§ **Stated task**
Everything from the line containing "by 960 pixels." through the line containing "o.location = (0, 0, 0.34)" must be quoted exactly; everything else is left out.

§ **Records to process**
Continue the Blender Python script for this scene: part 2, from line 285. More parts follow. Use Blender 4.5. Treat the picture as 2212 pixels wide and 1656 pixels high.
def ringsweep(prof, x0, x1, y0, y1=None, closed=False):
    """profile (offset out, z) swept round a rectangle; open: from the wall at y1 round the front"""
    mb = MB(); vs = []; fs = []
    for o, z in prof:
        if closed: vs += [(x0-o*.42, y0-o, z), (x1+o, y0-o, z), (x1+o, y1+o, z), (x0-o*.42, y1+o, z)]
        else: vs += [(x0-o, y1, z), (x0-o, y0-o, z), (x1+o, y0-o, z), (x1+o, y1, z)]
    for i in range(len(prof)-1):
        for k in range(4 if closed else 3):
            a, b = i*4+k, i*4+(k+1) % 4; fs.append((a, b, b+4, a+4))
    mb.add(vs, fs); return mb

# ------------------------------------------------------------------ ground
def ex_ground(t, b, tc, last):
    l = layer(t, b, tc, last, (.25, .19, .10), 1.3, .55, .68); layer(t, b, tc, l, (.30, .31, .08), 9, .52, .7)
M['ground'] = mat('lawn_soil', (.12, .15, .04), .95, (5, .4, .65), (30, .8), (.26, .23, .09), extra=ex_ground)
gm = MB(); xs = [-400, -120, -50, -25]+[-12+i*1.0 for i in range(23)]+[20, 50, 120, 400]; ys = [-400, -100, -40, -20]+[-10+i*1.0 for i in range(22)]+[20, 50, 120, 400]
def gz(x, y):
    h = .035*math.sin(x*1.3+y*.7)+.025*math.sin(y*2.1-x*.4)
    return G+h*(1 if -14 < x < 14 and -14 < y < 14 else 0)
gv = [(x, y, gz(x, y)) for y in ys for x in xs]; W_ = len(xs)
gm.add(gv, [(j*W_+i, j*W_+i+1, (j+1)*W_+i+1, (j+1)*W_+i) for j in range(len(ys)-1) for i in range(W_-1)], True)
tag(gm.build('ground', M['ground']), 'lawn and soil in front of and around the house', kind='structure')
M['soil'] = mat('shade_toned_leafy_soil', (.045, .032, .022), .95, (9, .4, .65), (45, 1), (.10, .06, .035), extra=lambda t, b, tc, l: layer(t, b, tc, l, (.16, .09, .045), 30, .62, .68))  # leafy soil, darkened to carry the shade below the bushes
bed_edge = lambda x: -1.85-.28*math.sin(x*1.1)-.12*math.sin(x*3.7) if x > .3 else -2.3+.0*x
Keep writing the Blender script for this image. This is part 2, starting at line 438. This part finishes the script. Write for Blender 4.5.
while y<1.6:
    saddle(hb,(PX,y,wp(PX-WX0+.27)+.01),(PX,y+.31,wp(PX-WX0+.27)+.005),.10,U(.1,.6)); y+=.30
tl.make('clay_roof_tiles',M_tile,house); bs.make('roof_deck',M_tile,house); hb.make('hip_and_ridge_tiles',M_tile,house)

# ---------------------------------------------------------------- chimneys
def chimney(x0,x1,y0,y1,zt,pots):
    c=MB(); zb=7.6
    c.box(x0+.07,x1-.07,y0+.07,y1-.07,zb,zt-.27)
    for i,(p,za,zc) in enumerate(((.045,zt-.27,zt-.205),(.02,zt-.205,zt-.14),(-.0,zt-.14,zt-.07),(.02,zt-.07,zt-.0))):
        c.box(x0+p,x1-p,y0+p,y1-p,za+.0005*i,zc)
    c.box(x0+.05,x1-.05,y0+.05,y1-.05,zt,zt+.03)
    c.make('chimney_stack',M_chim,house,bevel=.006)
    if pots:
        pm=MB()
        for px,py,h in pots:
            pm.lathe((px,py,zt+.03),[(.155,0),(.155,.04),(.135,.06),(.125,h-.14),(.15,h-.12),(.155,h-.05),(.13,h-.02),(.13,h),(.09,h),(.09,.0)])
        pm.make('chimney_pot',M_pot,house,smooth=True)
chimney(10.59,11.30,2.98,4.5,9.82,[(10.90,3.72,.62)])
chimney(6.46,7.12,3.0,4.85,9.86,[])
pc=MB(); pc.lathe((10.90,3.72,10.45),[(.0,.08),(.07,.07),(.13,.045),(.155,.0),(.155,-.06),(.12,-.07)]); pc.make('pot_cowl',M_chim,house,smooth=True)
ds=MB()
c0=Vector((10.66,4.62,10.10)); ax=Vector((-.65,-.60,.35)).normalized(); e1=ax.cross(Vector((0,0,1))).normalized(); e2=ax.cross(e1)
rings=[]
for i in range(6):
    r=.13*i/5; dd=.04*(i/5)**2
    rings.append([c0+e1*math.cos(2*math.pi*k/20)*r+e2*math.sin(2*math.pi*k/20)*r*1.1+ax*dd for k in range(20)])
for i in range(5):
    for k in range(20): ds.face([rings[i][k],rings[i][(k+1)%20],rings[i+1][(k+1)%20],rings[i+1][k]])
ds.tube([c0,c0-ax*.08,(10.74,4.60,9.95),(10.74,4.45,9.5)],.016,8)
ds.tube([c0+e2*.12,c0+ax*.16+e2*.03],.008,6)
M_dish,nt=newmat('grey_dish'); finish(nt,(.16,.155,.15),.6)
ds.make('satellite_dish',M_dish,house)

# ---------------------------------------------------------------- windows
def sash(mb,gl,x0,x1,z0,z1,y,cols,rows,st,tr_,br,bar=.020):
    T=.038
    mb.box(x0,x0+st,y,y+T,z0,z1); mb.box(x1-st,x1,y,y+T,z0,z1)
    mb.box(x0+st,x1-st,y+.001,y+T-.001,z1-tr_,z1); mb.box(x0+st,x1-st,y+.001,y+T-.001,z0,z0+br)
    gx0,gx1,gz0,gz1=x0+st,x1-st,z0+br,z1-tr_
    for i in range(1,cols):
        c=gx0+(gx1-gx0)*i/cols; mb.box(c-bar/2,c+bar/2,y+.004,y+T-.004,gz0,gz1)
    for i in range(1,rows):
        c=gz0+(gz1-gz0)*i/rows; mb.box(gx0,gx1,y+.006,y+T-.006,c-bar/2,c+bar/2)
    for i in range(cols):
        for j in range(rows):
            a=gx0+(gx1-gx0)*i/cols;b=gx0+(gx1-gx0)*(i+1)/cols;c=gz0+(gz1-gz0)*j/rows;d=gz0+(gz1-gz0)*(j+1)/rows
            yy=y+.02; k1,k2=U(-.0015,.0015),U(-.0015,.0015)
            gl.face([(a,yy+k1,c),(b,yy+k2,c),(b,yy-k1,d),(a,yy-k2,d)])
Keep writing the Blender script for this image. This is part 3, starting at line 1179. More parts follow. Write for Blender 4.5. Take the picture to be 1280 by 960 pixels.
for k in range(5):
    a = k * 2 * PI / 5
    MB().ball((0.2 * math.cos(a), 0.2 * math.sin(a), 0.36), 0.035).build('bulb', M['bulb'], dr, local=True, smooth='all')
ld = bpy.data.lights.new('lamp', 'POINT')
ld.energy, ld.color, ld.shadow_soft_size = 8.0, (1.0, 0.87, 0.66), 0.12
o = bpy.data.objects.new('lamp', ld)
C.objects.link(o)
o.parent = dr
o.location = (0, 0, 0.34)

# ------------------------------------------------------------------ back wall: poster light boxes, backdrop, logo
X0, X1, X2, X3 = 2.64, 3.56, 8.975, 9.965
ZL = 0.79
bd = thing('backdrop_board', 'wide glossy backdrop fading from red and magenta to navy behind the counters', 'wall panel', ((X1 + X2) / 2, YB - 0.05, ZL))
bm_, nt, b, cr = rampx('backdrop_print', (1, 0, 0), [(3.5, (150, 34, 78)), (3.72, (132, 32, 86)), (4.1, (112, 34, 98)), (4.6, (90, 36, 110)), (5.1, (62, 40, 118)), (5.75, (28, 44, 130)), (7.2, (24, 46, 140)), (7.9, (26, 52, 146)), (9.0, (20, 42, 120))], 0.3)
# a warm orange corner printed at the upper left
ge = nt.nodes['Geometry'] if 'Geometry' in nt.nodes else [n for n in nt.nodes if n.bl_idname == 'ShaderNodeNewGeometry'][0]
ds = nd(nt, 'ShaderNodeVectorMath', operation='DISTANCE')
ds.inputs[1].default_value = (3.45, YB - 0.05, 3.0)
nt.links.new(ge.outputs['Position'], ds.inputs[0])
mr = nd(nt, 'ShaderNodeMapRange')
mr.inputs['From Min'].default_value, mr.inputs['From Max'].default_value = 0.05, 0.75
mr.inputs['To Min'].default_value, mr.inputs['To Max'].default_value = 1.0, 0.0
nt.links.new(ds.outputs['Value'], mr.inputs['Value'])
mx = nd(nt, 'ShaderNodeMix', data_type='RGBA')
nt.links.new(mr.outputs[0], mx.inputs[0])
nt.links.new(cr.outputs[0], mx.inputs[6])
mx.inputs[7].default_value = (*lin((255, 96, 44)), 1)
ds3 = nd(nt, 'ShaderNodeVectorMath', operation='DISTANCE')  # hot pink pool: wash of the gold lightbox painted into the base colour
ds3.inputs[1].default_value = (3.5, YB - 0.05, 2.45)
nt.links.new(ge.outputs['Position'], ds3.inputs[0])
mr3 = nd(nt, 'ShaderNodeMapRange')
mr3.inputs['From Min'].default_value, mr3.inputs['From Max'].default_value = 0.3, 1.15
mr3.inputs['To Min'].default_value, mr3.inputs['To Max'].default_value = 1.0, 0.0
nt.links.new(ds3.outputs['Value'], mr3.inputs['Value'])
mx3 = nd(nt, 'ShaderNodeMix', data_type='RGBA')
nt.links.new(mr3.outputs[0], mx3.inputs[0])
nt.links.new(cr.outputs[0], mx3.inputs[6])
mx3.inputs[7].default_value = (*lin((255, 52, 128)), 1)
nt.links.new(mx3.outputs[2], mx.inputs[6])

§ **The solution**
Keep writing the Blender script for this image. This is part 3, starting at line 1179. More parts follow. Write for Blender 4.5. Take the picture to be 1280 by 960 pixels.
for k in range(5):
    a = k * 2 * PI / 5
    MB().ball((0.2 * math.cos(a), 0.2 * math.sin(a), 0.36), 0.035).build('bulb', M['bulb'], dr, local=True, smooth='all')
ld = bpy.data.lights.new('lamp', 'POINT')
ld.energy, ld.color, ld.shadow_soft_size = 8.0, (1.0, 0.87, 0.66), 0.12
o = bpy.data.objects.new('lamp', ld)
C.objects.link(o)
o.parent = dr
o.location = (0, 0, 0.34)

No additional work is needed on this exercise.